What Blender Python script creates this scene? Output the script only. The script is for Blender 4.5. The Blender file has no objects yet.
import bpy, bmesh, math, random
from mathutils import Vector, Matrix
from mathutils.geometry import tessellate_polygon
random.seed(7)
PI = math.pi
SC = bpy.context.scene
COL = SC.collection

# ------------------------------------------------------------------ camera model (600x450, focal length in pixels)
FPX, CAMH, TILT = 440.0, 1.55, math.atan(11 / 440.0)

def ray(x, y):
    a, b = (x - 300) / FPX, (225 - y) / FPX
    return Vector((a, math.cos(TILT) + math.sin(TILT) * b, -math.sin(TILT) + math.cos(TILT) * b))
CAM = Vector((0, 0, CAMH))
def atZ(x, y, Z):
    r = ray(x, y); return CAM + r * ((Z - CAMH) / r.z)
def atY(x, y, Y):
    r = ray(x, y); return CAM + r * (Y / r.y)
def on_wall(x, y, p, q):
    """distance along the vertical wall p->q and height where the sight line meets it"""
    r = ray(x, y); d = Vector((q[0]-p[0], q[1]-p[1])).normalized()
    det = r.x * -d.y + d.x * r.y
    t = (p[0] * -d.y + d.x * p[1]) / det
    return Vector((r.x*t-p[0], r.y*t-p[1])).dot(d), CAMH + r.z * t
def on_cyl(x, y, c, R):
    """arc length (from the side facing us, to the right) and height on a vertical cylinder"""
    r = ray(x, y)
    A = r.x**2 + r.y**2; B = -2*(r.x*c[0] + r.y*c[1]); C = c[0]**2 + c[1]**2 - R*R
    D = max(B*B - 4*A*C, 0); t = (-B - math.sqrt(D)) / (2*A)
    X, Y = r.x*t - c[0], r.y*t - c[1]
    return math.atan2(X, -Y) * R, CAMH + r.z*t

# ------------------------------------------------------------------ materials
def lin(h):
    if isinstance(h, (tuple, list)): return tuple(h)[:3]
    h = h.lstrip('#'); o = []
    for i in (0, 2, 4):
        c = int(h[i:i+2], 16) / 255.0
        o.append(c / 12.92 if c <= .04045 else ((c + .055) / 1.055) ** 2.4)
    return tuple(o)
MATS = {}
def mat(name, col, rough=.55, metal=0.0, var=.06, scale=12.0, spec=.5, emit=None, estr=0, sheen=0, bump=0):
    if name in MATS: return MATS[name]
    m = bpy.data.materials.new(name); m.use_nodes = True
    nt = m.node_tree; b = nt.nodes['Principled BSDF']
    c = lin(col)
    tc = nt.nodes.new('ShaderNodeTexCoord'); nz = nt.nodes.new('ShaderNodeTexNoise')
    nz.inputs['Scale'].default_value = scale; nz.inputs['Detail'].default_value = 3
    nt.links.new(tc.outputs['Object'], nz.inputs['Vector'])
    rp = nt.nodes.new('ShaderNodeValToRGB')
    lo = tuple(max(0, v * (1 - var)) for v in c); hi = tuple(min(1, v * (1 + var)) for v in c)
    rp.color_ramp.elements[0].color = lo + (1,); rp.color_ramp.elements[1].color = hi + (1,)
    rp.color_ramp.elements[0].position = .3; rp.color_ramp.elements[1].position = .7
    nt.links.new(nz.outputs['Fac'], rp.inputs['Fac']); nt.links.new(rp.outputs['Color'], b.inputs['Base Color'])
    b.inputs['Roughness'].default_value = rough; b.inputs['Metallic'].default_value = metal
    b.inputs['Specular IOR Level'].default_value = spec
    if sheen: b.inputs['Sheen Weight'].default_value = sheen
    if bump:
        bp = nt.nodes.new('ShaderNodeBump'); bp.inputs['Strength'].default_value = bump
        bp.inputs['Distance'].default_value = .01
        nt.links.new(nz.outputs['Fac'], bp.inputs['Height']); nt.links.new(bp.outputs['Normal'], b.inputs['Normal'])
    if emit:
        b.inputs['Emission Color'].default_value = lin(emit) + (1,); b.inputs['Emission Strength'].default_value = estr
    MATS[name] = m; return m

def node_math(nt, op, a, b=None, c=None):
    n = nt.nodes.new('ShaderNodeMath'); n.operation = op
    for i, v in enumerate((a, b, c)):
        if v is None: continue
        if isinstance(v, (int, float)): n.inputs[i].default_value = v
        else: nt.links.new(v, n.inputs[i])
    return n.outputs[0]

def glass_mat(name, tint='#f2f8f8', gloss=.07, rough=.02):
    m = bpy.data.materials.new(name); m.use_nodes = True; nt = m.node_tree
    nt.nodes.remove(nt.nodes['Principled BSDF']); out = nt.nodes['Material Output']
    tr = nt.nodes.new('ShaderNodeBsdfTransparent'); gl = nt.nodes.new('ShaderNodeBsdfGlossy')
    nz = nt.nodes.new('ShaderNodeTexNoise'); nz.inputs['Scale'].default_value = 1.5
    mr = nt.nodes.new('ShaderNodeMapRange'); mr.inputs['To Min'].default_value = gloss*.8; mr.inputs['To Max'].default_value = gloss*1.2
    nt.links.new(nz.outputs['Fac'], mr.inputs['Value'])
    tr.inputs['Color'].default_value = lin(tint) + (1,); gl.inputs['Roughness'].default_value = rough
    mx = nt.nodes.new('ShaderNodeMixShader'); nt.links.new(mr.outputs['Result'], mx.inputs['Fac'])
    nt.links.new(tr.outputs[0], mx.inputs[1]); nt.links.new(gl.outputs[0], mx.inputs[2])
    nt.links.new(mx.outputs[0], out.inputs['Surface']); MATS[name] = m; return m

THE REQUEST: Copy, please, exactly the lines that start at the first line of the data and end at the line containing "COL = SC.collection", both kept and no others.

RESULT:
What Blender Python script creates this scene? Output the script only. The script is for Blender 4.5. The Blender file has no objects yet.
import bpy, bmesh, math, random
from mathutils import Vector, Matrix
from mathutils.geometry import tessellate_polygon
random.seed(7)
PI = math.pi
SC = bpy.context.scene
COL = SC.collection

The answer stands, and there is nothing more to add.